Bonds rise as Bernanke keeps stimulus door open
NEW YORK |
NEW YORK (Reuters) - U.S. Treasuries prices rose on Friday after the Federal Reserve chief left the door open for more measures to help a wobbly economy but offered no concrete plans for further monetary stimulus in a highly anticipated speech.
Bond trading turned to a trickle by noon, as Wall Street firms focused on possible market disruptions from a powerful storm predicted to punish the U.S. East Coast including New York City this weekend.
Treasuries rallied initially, with 30-year bond prices rising as much as two points after Fed Chairman Ben Bernanke said the U.S. central bank's policy-setting Federal Open Market Committee would extend its September meeting to two days from one to discuss options for stimulus. A stimulus program could involve buying longer-dated Treasuries.
Bond prices retreated from their session highs because Bernanke, in his speech to an annual central bankers conference in Jackson Hole, Wyoming, announced no definite plans. Longer yields ended higher on the week, for the first time since the last week of July.

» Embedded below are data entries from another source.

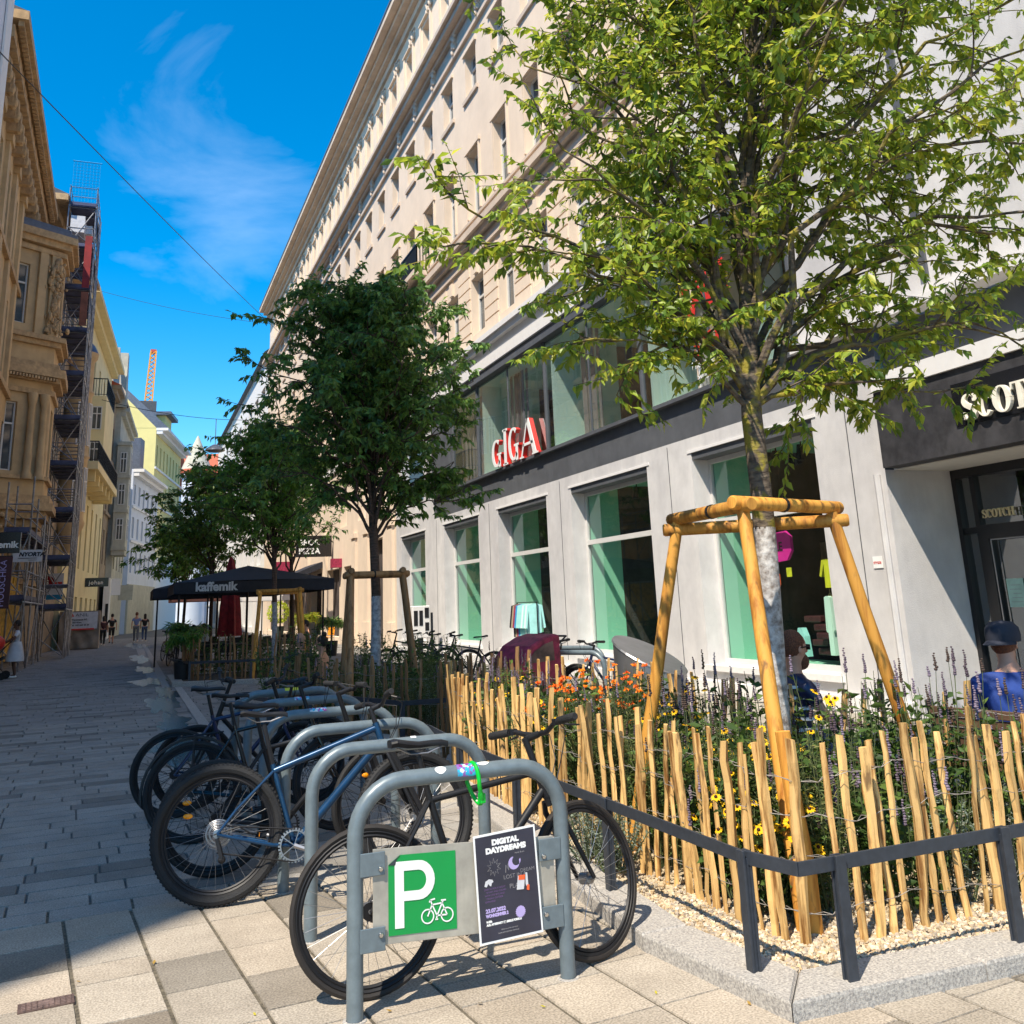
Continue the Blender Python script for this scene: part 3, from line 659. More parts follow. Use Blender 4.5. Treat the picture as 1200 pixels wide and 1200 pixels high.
def rail(mb,a,b,h,k,w=.03):
    a=Vector(a);b=Vector(b); mb.bar(a+Z*h,b+Z*h,w*2,w*2); mb.bar(a+Z*.06,b+Z*.06,w,w)
    for i in range(k+1): p=a.lerp(b,i/k); mb.bar(p,p+Z*h,w,w,up=(1,0,0))
mb=MB(); e0=c0+nc*1.4; rail(mb,e0+Z*10.25,e0+uc*14+Z*10.25,1.1,60); rail(mb,c0+Z*10.25,e0+Z*10.25,1.1,8)
e1=c0+nc*1.0+uc*7; rail(mb,e1+Z*15.55,e1+uc*6+Z*15.55,1.1,26); rail(mb,e1-nc*1.0+Z*15.55,e1+Z*15.55,1.1,6)
mb.build('balcony_rail','black',bc)
for zz in (11.0,13.3):
    put_window(bc,c0+uc*7-nc*0+nc*.5-uc*.02+Z*zz,-nc,-uc,.6,1.5); 
facade('brown_gabled_house','narrow brown stone house with arched windows left of the grey gable',(-2.25,79.3),(-1.6,89),19.5,'brownst',[(14,16.6,4,1.1,0),(9.8,12.4,4,1.1,0),(5.6,8.2,4,1.1,0)],'brownst',eave=.7,roofm='redroof')
bg_,ug,ng,Lg=facade('grey_gable_house','grey green stone house with a tall stepped gable and an oriel',(-1.5,83.5),(-.75,96),18.5,'greenst',[(13.6,16,4,1.1,0),(9.4,12,4,1.1,0),(5.4,8,4,1.1,0)],'greenst',eave=.6)
g0=Vector((-1.5,83.5,0)); mb=MB()
mb.prism([(0,18.5),(3.6,18.5),(3.6,19.6),(3.0,20.2),(2.5,22.3),(2.4,23.6),(1.2,23.6),(1.1,22.3),(.6,20.2),(0,19.6)],g0+ng*.15-ug*.0,ug,Z,-ng,1.6)
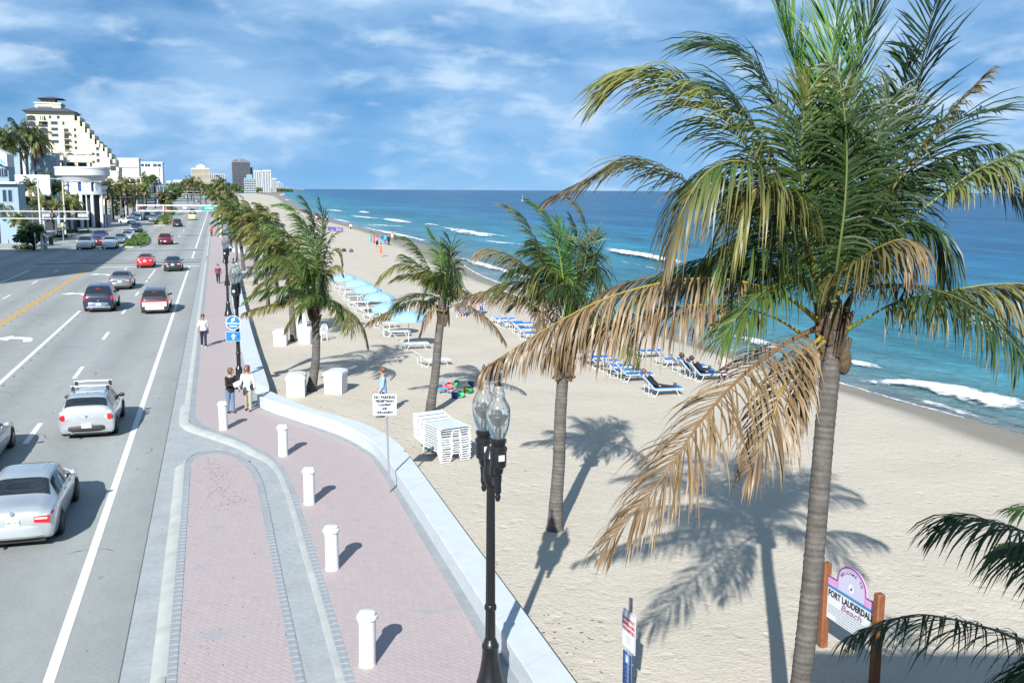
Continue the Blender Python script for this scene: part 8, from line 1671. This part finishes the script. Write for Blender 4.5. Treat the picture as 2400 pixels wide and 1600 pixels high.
# left corner palms
LPK = [make_palm(21, 5.2, nf=20, leaf=.8, fl=2.0, lean=(.1, 0), wind=.35, kinds=('mid', 'olive', 'dark', 'light'), name='cabbage_palm', dead=2, r=.2), make_palm(22, 4.0, nf=20, leaf=.8, fl=1.9, lean=(-.2, 0), wind=.3, kinds=('mid', 'light', 'olive'), name='cabbage_palm', dead=1, r=.22), make_palm(23, 7.5, nf=22, leaf=.9, fl=2.4, lean=(-.3, .1), wind=.55, kinds=('dark', 'mid', 'yellow', 'olive'), name='cabbage_palm', dead=3, r=.2)]
lpk = [(18, 571, 0, 1.0, 'palm at the left edge propped by wooden braces'), (54, 580, 1, 1.0, 'stout palm with pale green fronds in a round planting bed at the corner'), (100, 560, 0, 1.1, 'palm behind the thick signal pole'), (133, 555, 0, 1.0, 'palm with grey trunk behind the litter bin'), (178, 545, 1, 1.35, 'palm with wide fronds left of the double-armed street light'), (165, 548, 0, 1.05, 'palm beside the far left pavement shrubs'),
       (80, 545, 2, 1.1, 'tall windswept palm in front of the white lettered wall'), (122, 540, 2, 1.25, 'tall windswept palm in front of the drum building'), (150, 540, 2, 1.05, 'palm with brown skirt under the drum building'), (264, 515, 2, 1.2, 'palm in front of the cream low wing of the stepped hotel'), (300, 505, 2, 1.2, 'palm left of the narrow green tree'), (318, 500, 2, 1.25, 'palm right in front of the cream arched building'),
       (250, 520, 0, 1.5, 'palm at the right of the round pavilion'), (400, 505, 1, .9, 'small palm on the planted far median'), (230, 515, 2, .9, 'palm hidden behind the white kiosk'), (285, 512, 0, 1.6, 'palm behind the two-banded street light'), (340, 498, 0, 1.6, 'palm behind the end of the signal frame'), (455, 478, 2, 1.6, 'palm at the end of the road under the tan tower'), (470, 480, 0, 2.0, 'palm at the end of the road right of the tan tower'), (440, 475, 0, 2.2, 'palm at the end of the road left of the tan tower')]
used = set()
for x, y, k, s_, lab in lpk:
    p = g(x, y, 0); o = LPK[k] if k not in used else dup(LPK[k]); used.add(k); o.location = (p.x, p.y, 0); o.rotation_euler = (0, 0, rnd.uniform(-.5, .5)); o.scale = (s_,) * 3; tag(o, lab, 'palm', 'palms along the landward side')
DKP = make_palm(31, 9.0, nf=24, leaf=.95, fl=2.5, lean=(.1, 0), wind=.15, kinds=('dark', 'dark', 'dark', 'olive'), name='tall_palm', dead=2, r=.25)
pal = [(8, 330, 215, 3.4), (45, 318, 222, 3.4), (78, 328, 222, 3.0), (95, 338, 230, 2.6), (28, 340, 212, 3.0)]
labs = ['dark tall palm at the left picture edge above the pale roof', 'dark tall palm crown above the white hall', 'dark palm crown touching the left side of the stepped hotel', 'rightmost dark palm crown above the white hall', 'dark palm crown between the two tallest above the white hall']
for (x, y, Y, s_), lab in zip(pal, labs):
    c = at(x, y, Y); o = dup(DKP) if lab != labs[0] else DKP; k = c.z / 9.0; o.scale = (1.25, 1.25, k); o.location = (c.x, Y, 0); o.rotation_euler = (0, 0, rnd.uniform(0, 6)); tag(o, lab, 'palm', 'tall palms behind the white hall')
# braces of the left palm
p = g(18, 571, 0); r = empty('tree_brace', p); tag(r, 'set of wooden props round the leftmost palm trunk', 'tree brace')
for k in range(4): a = k * 1.57 + .5; MB().tube([(math.cos(a) * 1.3, math.sin(a) * 1.3, 0), (math.cos(a) * .2, math.sin(a) * .2, 2.0)], .06, 6).build('prop', mat('prop_wood', (.42, .36, .26), .8), r)
# planted medians
def bed(pts, name, label_k, hgt, n, kinds, size=.22, dome=True):
    S = [(s, t) for s, t in pts]; cs = sum(a for a, _ in S) / len(S); ct = sum(b for _, b in S) / len(S)
    struct(poly(S, .0, .16, 'median_kerb', KERB)); struct(poly([(cs + (a - cs) * .965, ct + (b - ct) * .86) for a, b in S], .16, .19, 'median_soil', land_m))
    rr = random.Random(len(pts) + n); mb = MB()
    def inside(s, t):
        c = False; j = len(S) - 1
        for i in range(len(S)):
            if (S[i][1] > t) != (S[j][1] > t) and s < (S[j][0] - S[i][0]) * (t - S[i][1]) / (S[j][1] - S[i][1]) + S[i][0]: c = not c
            j = i
        return c
    k = 0; s0, s1 = min(a for a, _ in S), max(a for a, _ in S); t0, t1 = min(b for _, b in S), max(b for _, b in S)
    while k < n:
        s, t = rr.uniform(s0, s1), rr.uniform(t0, t1); s2, t2 = cs + (s - cs) / .95, ct + (t - ct) / .82
        k += .2
        if not inside(s2, t2): continue
        k += .8; lo, hi = PAL[kinds[rr.randrange(len(kinds))]]; mb.col = lerp3(lo, hi, rr.random()); h = hgt * rr.uniform(.4, 1.0); p = R(s, t, .18); a = rr.uniform(0, 3.14); d = Vector((math.cos(a), math.sin(a), 0)) * size; up = Vector((rr.uniform(-.2, .2), rr.uniform(-.2, .2), h))
        mb.add([p - d, p + d, p + d * .6 + up, p - d * .6 + up], [(0, 1, 2, 3)])
    return stuff(mb.build(name, GREENL, None, colors=True, auto=None, smooth=False))
bed([(151.6, -12.6), (151.4, -11.6), (152.2, -10.8), (154.5, -10.2), (160, -10.0), (166, -10.2), (175, -10.8), (186, -11.8), (193, -13.0), (190, -13.4), (170, -13.4), (153.5, -13.2)], 'median_plants', 0, .55, 2600, ('mid', 'dark', 'mid', 'bright'))
bed([(238, -13.6), (238, -11.2), (242, -10.5), (260, -10.9), (320, -13.2), (420, -15.5), (420, -16.5), (300, -15.0)], 'median_plants', 1, .9, 1600, ('dark', 'mid', 'olive'), .5)
for (x, y, rx_, n) in ((54, 582, 1.6, 500), (140, 556, 2.2, 500), (172, 545, 3, 600)):
    p = g(x, y, .1); r = empty('shrub_bed', p); tag(r, ['low round shrub bed at the foot of the stout corner palm', 'low shrubs behind the litter bin', 'low shrubs along the far left pavement'][(54, 140, 172).index(x)], 'shrub'); leafy(r, Vector((0, 0, .25)), rx_, rx_ * .8, .35, n, .22, random.Random(x), ('mid', 'dark', 'olive'), 'foliage')
# belt of trees along the far coast, reads as one mass
mb = MB(); rr = random.Random(5)
for k in range(5200):
    f = rr.random() ** .8; px = 385 + f * 300 ; Y = 900 + 2400 * max(0, (px - 440) / 245) ** 1.4 + rr.uniform(-60, 200); y = 446.5 - rr.random() ** 1.5 * (15 if px < 560 else 8 * (690 - px) / 130 + 1)
    p = at(px, y, Y); 
    if p.z < -.5: continue
    lo, hi = PAL[('dark', 'dark', 'mid', 'olive')[rr.randrange(4)]]; mb.col = lerp3(lo, hi, rr.random()); k_ = Y * .0016 * rr.uniform(.5, 1.2); a = Vector((rr.gauss(0, 1), rr.gauss(0, 1) - .8, rr.gauss(0, 1))).normalized(); t1 = a.cross(Vector((0, 0, 1))).normalized(); t2 = a.cross(t1)
    mb.add([p - t1 * k_, p - t2 * k_ * .7, p + t1 * k_, p + t2 * k_ * .7], [(0, 1, 2, 3)])
stuff(mb.build('treeline', GREENL, None, colors=True, auto=None, smooth=False))
# sailing boat on the horizon
p = at(1224, 452, 900); r = empty('sailing_boat', (p.x, p.y, SEAZ)); tag(r, 'tiny white sailing boat on the horizon', 'boat')
MB().loft([[(x * w, y, z) for x, z in ((-1, .9), (-.6, 0), (.6, 0), (1, .9))] for y, w in ((-2.2, .7), (-1, 1), (1, .9), (2.6, .1))]).build('hull', STUCCO, r); MB().tube([(0, .3, .8), (0, .3, 6.5)], .06, 6).build('mast', ALU, r)
mb = MB(); mb.loft([[(0, .25, 1.4), (.5, -2.4, 1.4), (.25, -1.2, 1.5)], [(0, .25, 6.3), (.06, .05, 6.3), (.03, .15, 6.35)]], close=True); mb.build('sail', STUCCO, r); mb = MB(); mb.add([(0, .45, 5.4), (0, 2.5, 1.0), (.4, .7, 1.3)], [(0, 1, 2)]); mb.build('jib', STUCCO, r)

"He kind of missed an opportunity. It was too soft," Gibson Smith, co-chief investment officer at Janus Capital Group in Denver said of Bernanke's speech.
In recent days, investor expectations had dwindled that Bernanke would use his speech at the Jackson Hole conference to unveil a third round of quantitative easing.
A year ago at this annual event, he had signaled the Fed's intention to buy Treasuries to lower borrowing costs in a bid to combat the crippling effect of deflation. That speech was seen as a watershed event that sparked a rally in global stock markets and other risky assets.
"There were some bets in the market that there was an outside chance that something more concrete could be announced today," said Rich Bryant, head of Treasury trading at MF Global Securities in New York.
Benchmark 10-year Treasury notes last traded up 12/32 in price to yield 2.21 percent, down from 4 basis points from Thursday but up 12 basis points on the week. They posted a full-point gain immediately after Bernanke started speaking.
The 30-year bond finished up 1-8/32 with a yield of 3.54 percent, down 7 basis points on the day but up 14 basis points from last week.
Prior to the Bernanke speech, the bond market rose after the U.S. government said it downgraded its estimate of second-quarter gross domestic product to a 1 percent annualized rate from an initial reading of 1.3 percent.
The bond market also shrugged off a rally of Wall Street stocks.
PREPARATION FOR IRENE
Bond prices clung to gains, even as volume petered out as Wall Street firms prepared for operational problems if Hurricane Irene inflicts serious damage to the New York, New Jersey and Connecticut region where thousands of traders live.
Friday's trading volume was among the lowest so far this year, traders said. It was 59 percent of the five-day average and less than 50 percent of longer daily averages, according to Tradeweb.
Traders scrambled to raise cash early on fears that Irene could temporarily disrupt trading early next week.
"Some traders expect that there are going to be some people on their desk that won't be able to make it in," said Scott Skyrm, head of repo trading at Newedge in New York.
There are no changes to the trading hours for the U.S. bond market on Monday "as of now," Katrina Cavalli, a spokeswoman for the Securities Industry and Financial Markets Association said late Friday.
She said any recommended changes to Monday's trading hours will post be posted on Sifma's website -- www.sifma.org -- and the group will "disseminate an announcement widely."